_SET TASK_
Copy every line that mentions the word "writing".

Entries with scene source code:
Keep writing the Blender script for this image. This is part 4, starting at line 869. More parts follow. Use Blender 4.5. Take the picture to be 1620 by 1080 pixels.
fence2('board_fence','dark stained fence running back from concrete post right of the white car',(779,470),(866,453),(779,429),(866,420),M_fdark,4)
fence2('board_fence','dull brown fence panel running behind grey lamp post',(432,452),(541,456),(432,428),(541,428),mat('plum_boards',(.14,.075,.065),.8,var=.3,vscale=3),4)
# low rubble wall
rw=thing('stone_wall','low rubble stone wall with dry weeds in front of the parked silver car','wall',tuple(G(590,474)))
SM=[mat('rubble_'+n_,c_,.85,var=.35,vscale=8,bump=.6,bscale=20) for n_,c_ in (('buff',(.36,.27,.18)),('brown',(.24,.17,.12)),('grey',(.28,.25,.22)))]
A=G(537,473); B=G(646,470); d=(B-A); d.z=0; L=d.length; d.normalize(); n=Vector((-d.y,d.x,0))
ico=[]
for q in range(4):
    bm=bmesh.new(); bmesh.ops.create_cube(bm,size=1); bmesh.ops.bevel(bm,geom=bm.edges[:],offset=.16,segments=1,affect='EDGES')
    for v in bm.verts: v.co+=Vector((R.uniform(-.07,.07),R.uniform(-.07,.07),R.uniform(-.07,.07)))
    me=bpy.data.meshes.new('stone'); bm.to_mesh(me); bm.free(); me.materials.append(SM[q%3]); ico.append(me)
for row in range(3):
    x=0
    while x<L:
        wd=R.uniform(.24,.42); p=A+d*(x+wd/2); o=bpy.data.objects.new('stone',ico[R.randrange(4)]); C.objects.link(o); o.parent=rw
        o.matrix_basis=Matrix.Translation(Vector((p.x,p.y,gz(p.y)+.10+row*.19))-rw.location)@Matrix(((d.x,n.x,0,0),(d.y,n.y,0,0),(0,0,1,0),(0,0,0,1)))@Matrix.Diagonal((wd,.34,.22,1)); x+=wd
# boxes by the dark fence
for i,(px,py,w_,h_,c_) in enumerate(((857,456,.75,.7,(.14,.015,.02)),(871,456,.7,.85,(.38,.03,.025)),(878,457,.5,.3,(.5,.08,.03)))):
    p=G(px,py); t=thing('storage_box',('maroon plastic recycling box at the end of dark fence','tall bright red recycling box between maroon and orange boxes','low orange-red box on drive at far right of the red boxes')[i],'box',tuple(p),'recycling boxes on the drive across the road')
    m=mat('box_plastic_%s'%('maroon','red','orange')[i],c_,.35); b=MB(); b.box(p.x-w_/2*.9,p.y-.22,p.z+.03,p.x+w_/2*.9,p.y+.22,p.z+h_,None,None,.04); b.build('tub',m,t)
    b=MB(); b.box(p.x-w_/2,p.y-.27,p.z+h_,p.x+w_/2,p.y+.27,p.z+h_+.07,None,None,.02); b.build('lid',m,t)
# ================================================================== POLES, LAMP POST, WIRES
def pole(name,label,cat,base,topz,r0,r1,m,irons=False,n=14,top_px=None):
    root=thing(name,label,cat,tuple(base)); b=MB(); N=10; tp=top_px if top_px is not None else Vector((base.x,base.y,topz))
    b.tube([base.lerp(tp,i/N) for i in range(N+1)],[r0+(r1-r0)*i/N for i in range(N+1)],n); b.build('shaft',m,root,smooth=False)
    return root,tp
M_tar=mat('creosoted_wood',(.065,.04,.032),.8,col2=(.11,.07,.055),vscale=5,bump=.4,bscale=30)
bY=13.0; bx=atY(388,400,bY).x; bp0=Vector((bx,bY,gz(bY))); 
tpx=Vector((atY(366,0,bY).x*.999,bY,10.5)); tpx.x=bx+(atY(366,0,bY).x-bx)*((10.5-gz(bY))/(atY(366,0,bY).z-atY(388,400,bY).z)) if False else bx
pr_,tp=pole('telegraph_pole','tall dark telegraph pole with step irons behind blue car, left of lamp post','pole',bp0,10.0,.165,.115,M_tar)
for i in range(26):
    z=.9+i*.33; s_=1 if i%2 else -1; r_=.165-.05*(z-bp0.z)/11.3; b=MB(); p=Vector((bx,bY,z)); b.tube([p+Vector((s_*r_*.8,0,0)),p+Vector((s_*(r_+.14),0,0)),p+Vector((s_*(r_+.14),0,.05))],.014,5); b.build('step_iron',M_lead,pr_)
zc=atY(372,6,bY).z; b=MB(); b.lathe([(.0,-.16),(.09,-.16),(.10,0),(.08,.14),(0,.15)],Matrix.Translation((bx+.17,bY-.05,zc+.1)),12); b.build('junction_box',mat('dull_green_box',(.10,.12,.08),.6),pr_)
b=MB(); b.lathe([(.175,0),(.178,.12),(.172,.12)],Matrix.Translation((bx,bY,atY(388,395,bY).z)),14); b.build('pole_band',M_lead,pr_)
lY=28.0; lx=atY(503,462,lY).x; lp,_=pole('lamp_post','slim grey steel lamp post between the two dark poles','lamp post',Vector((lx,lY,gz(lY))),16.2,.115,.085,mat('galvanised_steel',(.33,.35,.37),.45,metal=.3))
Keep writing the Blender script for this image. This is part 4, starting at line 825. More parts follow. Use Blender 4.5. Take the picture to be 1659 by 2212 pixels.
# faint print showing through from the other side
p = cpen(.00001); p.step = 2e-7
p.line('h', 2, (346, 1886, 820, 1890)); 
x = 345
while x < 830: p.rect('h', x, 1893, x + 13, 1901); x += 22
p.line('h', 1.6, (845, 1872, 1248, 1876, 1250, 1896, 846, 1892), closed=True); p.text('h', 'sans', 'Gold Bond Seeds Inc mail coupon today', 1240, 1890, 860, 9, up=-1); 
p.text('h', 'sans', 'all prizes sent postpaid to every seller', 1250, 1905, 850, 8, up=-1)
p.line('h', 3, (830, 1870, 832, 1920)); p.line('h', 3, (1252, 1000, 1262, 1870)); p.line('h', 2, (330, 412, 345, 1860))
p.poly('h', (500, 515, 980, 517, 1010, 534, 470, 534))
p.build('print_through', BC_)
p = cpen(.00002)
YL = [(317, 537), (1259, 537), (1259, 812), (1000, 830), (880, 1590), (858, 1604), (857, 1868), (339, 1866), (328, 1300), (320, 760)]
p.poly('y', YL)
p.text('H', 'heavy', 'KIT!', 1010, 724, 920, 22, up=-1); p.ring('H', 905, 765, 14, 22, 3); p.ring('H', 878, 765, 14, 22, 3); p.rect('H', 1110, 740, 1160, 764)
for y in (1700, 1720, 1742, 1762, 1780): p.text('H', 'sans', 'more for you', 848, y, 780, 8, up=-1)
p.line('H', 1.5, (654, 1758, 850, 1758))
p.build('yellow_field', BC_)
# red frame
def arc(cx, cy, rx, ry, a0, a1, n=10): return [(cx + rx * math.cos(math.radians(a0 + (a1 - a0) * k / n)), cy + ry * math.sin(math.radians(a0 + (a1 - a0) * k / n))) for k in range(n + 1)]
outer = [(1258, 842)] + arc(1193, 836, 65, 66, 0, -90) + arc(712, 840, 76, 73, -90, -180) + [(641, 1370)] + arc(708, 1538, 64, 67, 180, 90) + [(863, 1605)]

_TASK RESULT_
Keep writing the Blender script for this image. This is part 4, starting at line 869. More parts follow. Use Blender 4.5. Take the picture to be 1620 by 1080 pixels.
Keep writing the Blender script for this image. This is part 4, starting at line 825. More parts follow. Use Blender 4.5. Take the picture to be 1659 by 2212 pixels.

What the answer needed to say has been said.